Seismic fragility of approach backfill differential settlement for statewide bridges in California

Abstract

This study develops the first-of-its-kind seismic fragility models for estimation of approach backfill differential settlement for statewide bridges in California. Seismic compression analysis is carried out through a multi-step framework that estimates seismic-induced shear strain profiles for backfills, converts them to volumetric strains, and computes soil settlement through depth integration. As a crucial step, three independent methods are advanced on a uniform basis to estimate soil shear strains under earthquake loading: a simplified one-dimensional (1D) Static approach, a 1D Dynamic method from site response analysis, and a two-dimensional (2D) Dynamic method that accounts for the trapezoidal shape of the bridge embankment.
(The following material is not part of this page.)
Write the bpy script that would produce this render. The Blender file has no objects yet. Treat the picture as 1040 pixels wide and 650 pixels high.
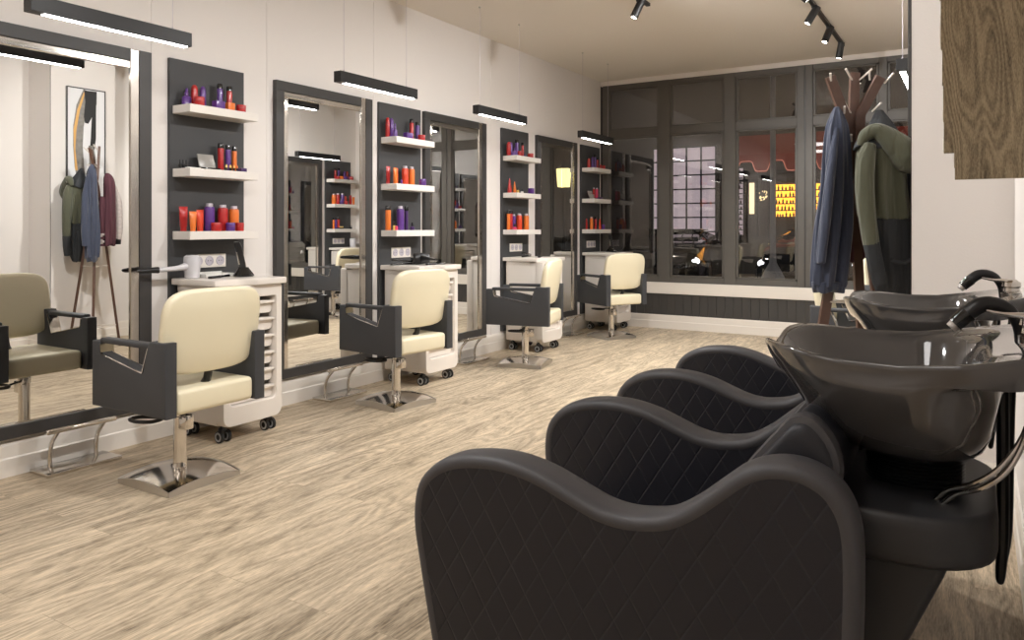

Subsequently, seismic fragility models are derived using the multiple-stripe analysis (MSA) approach that convolves the seismic demands of backfill settlement with capacity models for several broad groupings of approach-slab designs having different abutment and abutment-foundation types, and abutment-connection details. A survey of California's bridge inventory provides stochastic data inputs that quantify various sources of uncertainties in backfill profile, embankment geometry, and both approach slab and abutment designs. Finally, a combined fragility model is developed by considering an equal methodological contribution from each mentioned approach. The final fragility models suggest that the lowest differential-settlement fragility is achieved by combining regular abutments on spread footings with long-length approach slabs connected to the bridge abutment, while the worst case occurs where bridge abutments on deep foundations are not connected with abutting pavements. The proposed seismic fragility models offer a sound basis for first-order estimation of approach-fill differential settlement which may lead to reduced ride quality, traffic speed reductions, and in extreme cases, temporary roadway closure. These represent one of many seismic fragility models for the full range of bridge components needed for prioritizing seismic retrofit measures, facilitating post-hazard inspections and repair actions, as well as assessing the network mobility for resilience quantification.